Give all the lines below again, exactly, with no pictures.

## begin

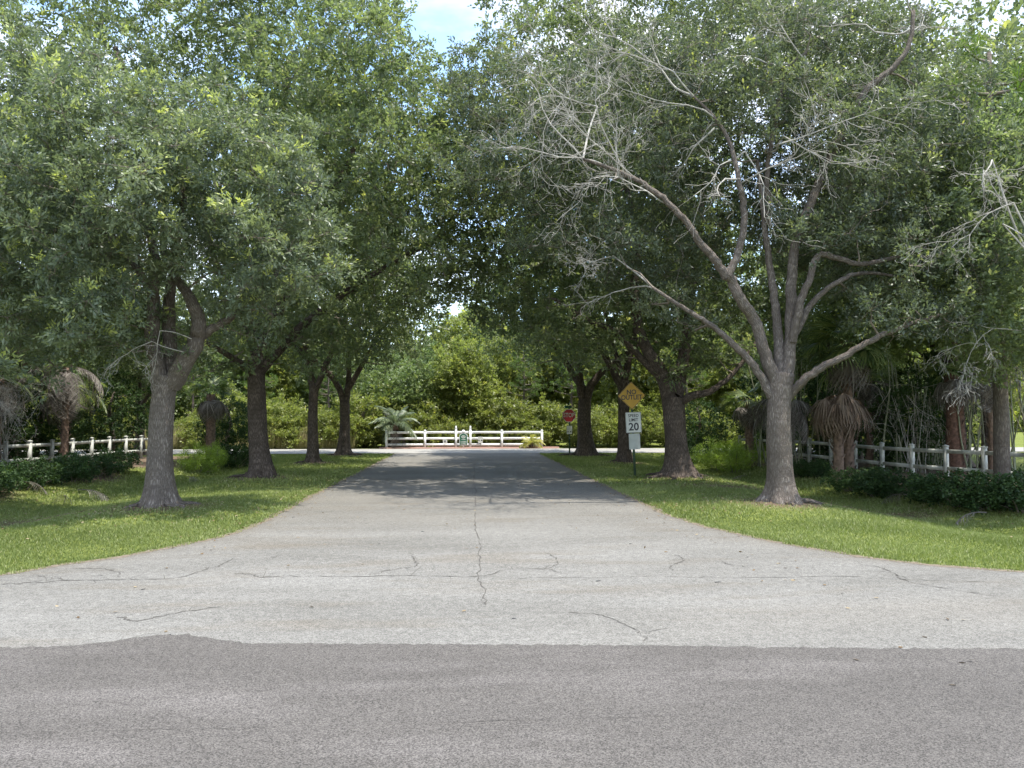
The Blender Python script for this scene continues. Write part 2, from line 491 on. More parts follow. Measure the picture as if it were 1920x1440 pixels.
def ground_mat():
    m, n, ns, ln = new_mat('lawn_soil')
    out = N(ns, 'ShaderNodeOutputMaterial')
    b = N(ns, 'ShaderNodeBsdfPrincipled', Roughness=0.95)
    b.inputs['Specular IOR Level'].default_value = 0.1
    t = N(ns, 'ShaderNodeTexCoord')
    n1 = N(ns, 'ShaderNodeTexNoise', Scale=0.55, Detail=7.0, Roughness=0.65)
    n2 = N(ns, 'ShaderNodeTexNoise', Scale=26.0, Detail=5.0, Roughness=0.75)
    for q in (n1, n2): ln.new(t.outputs['Object'], q.inputs['Vector'])
    g1 = ramp(ns, [(0.3, (0.115, 0.145, 0.032)), (0.7, (0.19, 0.215, 0.055))])
    ln.new(n1.outputs['Fac'], g1.inputs['Fac'])
    g2 = ramp(ns, [(0.25, 0.55), (0.75, 1.35)])
    ln.new(n2.outputs['Fac'], g2.inputs['Fac'])
    mg = N(ns, 'ShaderNodeMix', data_type='RGBA', blend_type='MULTIPLY'); mg.inputs['Factor'].default_value = 1
    ln.new(g1.outputs['Color'], mg.inputs['A']); ln.new(g2.outputs['Color'], mg.inputs['B'])
    at = N(ns, 'ShaderNodeAttribute', attribute_name='dirt')
    ma = N(ns, 'ShaderNodeMath', operation='MULTIPLY_ADD'); ma.inputs[1].default_value = 0.9; 
    ln.new(n2.outputs['Fac'], ma.inputs[0]); ln.new(at.outputs['Fac'], ma.inputs[2])
    rd = ramp(ns, [(0.62, 0.0), (0.98, 1.0)])
    ln.new(ma.outputs[0], rd.inputs['Fac'])
    dc = ramp(ns, [(0.3, (0.085, 0.06, 0.042)), (0.7, (0.20, 0.15, 0.105))])
    ln.new(n2.outputs['Fac'], dc.inputs['Fac'])
    md = N(ns, 'ShaderNodeMix', data_type='RGBA')
    ln.new(rd.outputs['Color'], md.inputs['Factor']); ln.new(mg.outputs['Result'], md.inputs['A']); ln.new(dc.outputs['Color'], md.inputs['B'])
    ln.new(md.outputs['Result'], b.inputs['Base Color'])
    bp = N(ns, 'ShaderNodeBump', Strength=1.0, Distance=0.03)
    ln.new(n2.outputs['Fac'], bp.inputs['Height']); ln.new(bp.outputs['Normal'], b.inputs['Normal'])
    ln.new(b.outputs['BSDF'], out.inputs['Surface'])
    return m


M['ground'] = ground_mat()

# ------------------------------------------------------------------ the roads and the ground
eL = np.array([G(*p)[:2] for p in [(0, 1080), (100, 1062), (220, 1045), (330, 1025), (410, 1008), (470, 990), (530, 960), (600, 922), (680, 882), (742, 850)]])
eR = np.array([G(*p)[:2] for p in [(1920, 1073), (1750, 1060), (1620, 1045), (1500, 1025), (1400, 1005), (1320, 987), (1250, 965), (1160, 922), (1080, 884), (1010, 850)]])
eL = np.vstack([[-30, 9.6], [-16, 9.9], eL, [-4.9, 45.6], [-6.0, 46.6]])
eR = np.vstack([[30, 9.6], [16, 9.9], eR, [4.75, 45.6], [6.0, 46.6]])


def wob(y, a, s=0.0):
    return a * (np.sin(3.1 * y + s) + 0.6 * np.sin(7.7 * y + 2 * s) + 0.5 * np.sin(17.3 * y + s * 3))


def road_lr(Y):
    """left and right road edges at depth Y (for Y past the mouth)"""
    return np.interp(Y, eL[:, 1], eL[:, 0]), np.interp(Y, eR[:, 1], eR[:, 0])


TREES_XY = []       # filled below, used for mounds and bare soil


def base_at(px, py):
    p = G(px, py)
    return float(p[0]), float(p[1])


OAKS = {'L1': base_at(300, 952), 'L2': base_at(489, 897), 'L3': base_at(587, 869), 'L4': base_at(645, 855),
        'R1': base_at(1465, 945), 'R2': base_at(1272, 895), 'R3': base_at(1170, 869), 'R4': base_at(1097, 855)}


def sig(v):
    return 1 / (1 + np.exp(-np.clip(v, -40, 40)))


def gz(x, y):
    """height of the lawn"""
    x = np.asarray(x, float); y = np.asarray(y, float)
    l, r = road_lr(y)
    off = np.where(x < 0, l - x, x - r)           # distance outside the road
    win = sig((y - 14) / 1.2) * sig((43 - y) / 1.2)
    dip = -0.42 * np.exp(-((np.abs(x) - 11.6) / 2.0) ** 2) * win * np.clip(off / 3, 0, 1)
    und = 0.03 * np.sin(0.6 * x + 1) * np.sin(0.5 * y) * np.clip(off / 2, 0, 1)
    z = -0.02 + dip + und
    for tx, ty in OAKS.values():
        z = z + 0.10 * np.exp(-((x - tx) ** 2 + (y - ty) ** 2) / 1.6 ** 2)
    z = np.where((off < 0.35) | (y < 9.7), -0.04, z)
    z = np.where(y > 45.9, -0.03, z)
    return z


def dirt(x, y):
    d = np.zeros_like(np.asarray(x, float))
    for tx, ty in OAKS.values():
        d = np.maximum(d, 0.85 * np.exp(-((x - tx) ** 2 + (y - ty) ** 2) / 1.15 ** 2))
    side = sig((np.abs(x) - 14.3 + 0.7 * np.sin(y * 0.9)) / 0.35) * sig((20 - np.abs(x)) / 0.5)
    side = side * (y > 16) * (y < 44)
    d = np.maximum(d, 0.8 * side)
    d = np.maximum(d, 0.55 * np.exp(-((x - 8.3) / 1.6) ** 2 - ((y - 24) / 0.9) ** 2))
    d = np.maximum(d, 0.5 * np.exp(-((x + 11) / 2.6) ** 2 - ((y - 19.5) / 1.0) ** 2))
    d = np.maximum(d, 0.55 * np.exp(-((x - 11.4) / 1.4) ** 2 - ((y - 19.6) / 1.0) ** 2))
    return d


xs = np.concatenate([[-900, -400, -200, -120, -80, -60, -45, -34], np.arange(-28, 28.01, 0.4), [34, 45, 60, 80, 120, 200, 400, 900]])
ys = np.concatenate([[-300, -120, -60, -30, -15, 0, 4, 8], np.arange(9, 50.01, 0.4), [52, 56, 60, 70, 85, 100, 130, 180, 260, 500, 1500]])
GX, GY = np.meshgrid(xs, ys)
GZ = gz(GX, GY)
V = np.stack([GX, GY, GZ], -1).reshape(-1, 3)
nx, ny = len(xs), len(ys)
ii, jj = np.meshgrid(np.arange(nx - 1), np.arange(ny - 1))
i0 = (jj * nx + ii).ravel()
gm = mesh_np('ground', V, np.stack([i0, i0 + 1, i0 + nx + 1, i0 + nx], -1), None, M['ground'], smooth=True)
a = gm.attributes.new('dirt', 'FLOAT', 'POINT')
a.data.foreach_set('value', dirt(V[:, 0], V[:, 1]).astype(np.float32))
put('ground', gm, kind='structure')


def surf(name, rows, mat, z):
    """strip surface: rows of (y, xl, xr)"""
    Vv, F = [], []
    k = 33
    for (y, a, b) in rows:
        for q in range(k):
            u_ = q / (k - 1); x = a + (b - a) * (u_ - .12 * math.sin(2 * math.pi * u_))
            Vv.append((x, y if np.isscalar(y) else y[q], z))
    for r in range(len(rows) - 1):
        for q in range(k - 1):
            F.append((r * k + q, r * k + q + 1, (r + 1) * k + q + 1, (r + 1) * k + q))
    return mesh_np(name, Vv, F, None, mat)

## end

> Expected answer:
The Blender Python script for this scene continues. Write part 2, from line 491 on. More parts follow. Measure the picture as if it were 1920x1440 pixels.
def ground_mat():
    m, n, ns, ln = new_mat('lawn_soil')
    out = N(ns, 'ShaderNodeOutputMaterial')
    b = N(ns, 'ShaderNodeBsdfPrincipled', Roughness=0.95)
    b.inputs['Specular IOR Level'].default_value = 0.1
    t = N(ns, 'ShaderNodeTexCoord')
    n1 = N(ns, 'ShaderNodeTexNoise', Scale=0.55, Detail=7.0, Roughness=0.65)
    n2 = N(ns, 'ShaderNodeTexNoise', Scale=26.0, Detail=5.0, Roughness=0.75)
    for q in (n1, n2): ln.new(t.outputs['Object'], q.inputs['Vector'])
    g1 = ramp(ns, [(0.3, (0.115, 0.145, 0.032)), (0.7, (0.19, 0.215, 0.055))])
    ln.new(n1.outputs['Fac'], g1.inputs['Fac'])
    g2 = ramp(ns, [(0.25, 0.55), (0.75, 1.35)])
    ln.new(n2.outputs['Fac'], g2.inputs['Fac'])
    mg = N(ns, 'ShaderNodeMix', data_type='RGBA', blend_type='MULTIPLY'); mg.inputs['Factor'].default_value = 1
    ln.new(g1.outputs['Color'], mg.inputs['A']); ln.new(g2.outputs['Color'], mg.inputs['B'])
    at = N(ns, 'ShaderNodeAttribute', attribute_name='dirt')
    ma = N(ns, 'ShaderNodeMath', operation='MULTIPLY_ADD'); ma.inputs[1].default_value = 0.9; 
    ln.new(n2.outputs['Fac'], ma.inputs[0]); ln.new(at.outputs['Fac'], ma.inputs[2])
    rd = ramp(ns, [(0.62, 0.0), (0.98, 1.0)])
    ln.new(ma.outputs[0], rd.inputs['Fac'])
    dc = ramp(ns, [(0.3, (0.085, 0.06, 0.042)), (0.7, (0.20, 0.15, 0.105))])
    ln.new(n2.outputs['Fac'], dc.inputs['Fac'])
    md = N(ns, 'ShaderNodeMix', data_type='RGBA')
    ln.new(rd.outputs['Color'], md.inputs['Factor']); ln.new(mg.outputs['Result'], md.inputs['A']); ln.new(dc.outputs['Color'], md.inputs['B'])
    ln.new(md.outputs['Result'], b.inputs['Base Color'])
    bp = N(ns, 'ShaderNodeBump', Strength=1.0, Distance=0.03)
    ln.new(n2.outputs['Fac'], bp.inputs['Height']); ln.new(bp.outputs['Normal'], b.inputs['Normal'])
    ln.new(b.outputs['BSDF'], out.inputs['Surface'])
    return m


M['ground'] = ground_mat()

# ------------------------------------------------------------------ the roads and the ground
eL = np.array([G(*p)[:2] for p in [(0, 1080), (100, 1062), (220, 1045), (330, 1025), (410, 1008), (470, 990), (530, 960), (600, 922), (680, 882), (742, 850)]])
eR = np.array([G(*p)[:2] for p in [(1920, 1073), (1750, 1060), (1620, 1045), (1500, 1025), (1400, 1005), (1320, 987), (1250, 965), (1160, 922), (1080, 884), (1010, 850)]])
eL = np.vstack([[-30, 9.6], [-16, 9.9], eL, [-4.9, 45.6], [-6.0, 46.6]])
eR = np.vstack([[30, 9.6], [16, 9.9], eR, [4.75, 45.6], [6.0, 46.6]])


def wob(y, a, s=0.0):
    return a * (np.sin(3.1 * y + s) + 0.6 * np.sin(7.7 * y + 2 * s) + 0.5 * np.sin(17.3 * y + s * 3))


def road_lr(Y):
    """left and right road edges at depth Y (for Y past the mouth)"""
    return np.interp(Y, eL[:, 1], eL[:, 0]), np.interp(Y, eR[:, 1], eR[:, 0])


TREES_XY = []       # filled below, used for mounds and bare soil


def base_at(px, py):
    p = G(px, py)
    return float(p[0]), float(p[1])


OAKS = {'L1': base_at(300, 952), 'L2': base_at(489, 897), 'L3': base_at(587, 869), 'L4': base_at(645, 855),
        'R1': base_at(1465, 945), 'R2': base_at(1272, 895), 'R3': base_at(1170, 869), 'R4': base_at(1097, 855)}


def sig(v):
    return 1 / (1 + np.exp(-np.clip(v, -40, 40)))


def gz(x, y):
    """height of the lawn"""
    x = np.asarray(x, float); y = np.asarray(y, float)
    l, r = road_lr(y)
    off = np.where(x < 0, l - x, x - r)           # distance outside the road
    win = sig((y - 14) / 1.2) * sig((43 - y) / 1.2)
    dip = -0.42 * np.exp(-((np.abs(x) - 11.6) / 2.0) ** 2) * win * np.clip(off / 3, 0, 1)
    und = 0.03 * np.sin(0.6 * x + 1) * np.sin(0.5 * y) * np.clip(off / 2, 0, 1)
    z = -0.02 + dip + und
    for tx, ty in OAKS.values():
        z = z + 0.10 * np.exp(-((x - tx) ** 2 + (y - ty) ** 2) / 1.6 ** 2)
    z = np.where((off < 0.35) | (y < 9.7), -0.04, z)
    z = np.where(y > 45.9, -0.03, z)
    return z


def dirt(x, y):
    d = np.zeros_like(np.asarray(x, float))
    for tx, ty in OAKS.values():
        d = np.maximum(d, 0.85 * np.exp(-((x - tx) ** 2 + (y - ty) ** 2) / 1.15 ** 2))
    side = sig((np.abs(x) - 14.3 + 0.7 * np.sin(y * 0.9)) / 0.35) * sig((20 - np.abs(x)) / 0.5)
    side = side * (y > 16) * (y < 44)
    d = np.maximum(d, 0.8 * side)
    d = np.maximum(d, 0.55 * np.exp(-((x - 8.3) / 1.6) ** 2 - ((y - 24) / 0.9) ** 2))
    d = np.maximum(d, 0.5 * np.exp(-((x + 11) / 2.6) ** 2 - ((y - 19.5) / 1.0) ** 2))
    d = np.maximum(d, 0.55 * np.exp(-((x - 11.4) / 1.4) ** 2 - ((y - 19.6) / 1.0) ** 2))
    return d


xs = np.concatenate([[-900, -400, -200, -120, -80, -60, -45, -34], np.arange(-28, 28.01, 0.4), [34, 45, 60, 80, 120, 200, 400, 900]])
ys = np.concatenate([[-300, -120, -60, -30, -15, 0, 4, 8], np.arange(9, 50.01, 0.4), [52, 56, 60, 70, 85, 100, 130, 180, 260, 500, 1500]])
GX, GY = np.meshgrid(xs, ys)
GZ = gz(GX, GY)
V = np.stack([GX, GY, GZ], -1).reshape(-1, 3)
nx, ny = len(xs), len(ys)
ii, jj = np.meshgrid(np.arange(nx - 1), np.arange(ny - 1))
i0 = (jj * nx + ii).ravel()
gm = mesh_np('ground', V, np.stack([i0, i0 + 1, i0 + nx + 1, i0 + nx], -1), None, M['ground'], smooth=True)
a = gm.attributes.new('dirt', 'FLOAT', 'POINT')
a.data.foreach_set('value', dirt(V[:, 0], V[:, 1]).astype(np.float32))
put('ground', gm, kind='structure')


def surf(name, rows, mat, z):
    """strip surface: rows of (y, xl, xr)"""
    Vv, F = [], []
    k = 33
    for (y, a, b) in rows:
        for q in range(k):
            u_ = q / (k - 1); x = a + (b - a) * (u_ - .12 * math.sin(2 * math.pi * u_))
            Vv.append((x, y if np.isscalar(y) else y[q], z))
    for r in range(len(rows) - 1):
        for q in range(k - 1):
            F.append((r * k + q, r * k + q + 1, (r + 1) * k + q + 1, (r + 1) * k + q))
    return mesh_np(name, Vv, F, None, mat)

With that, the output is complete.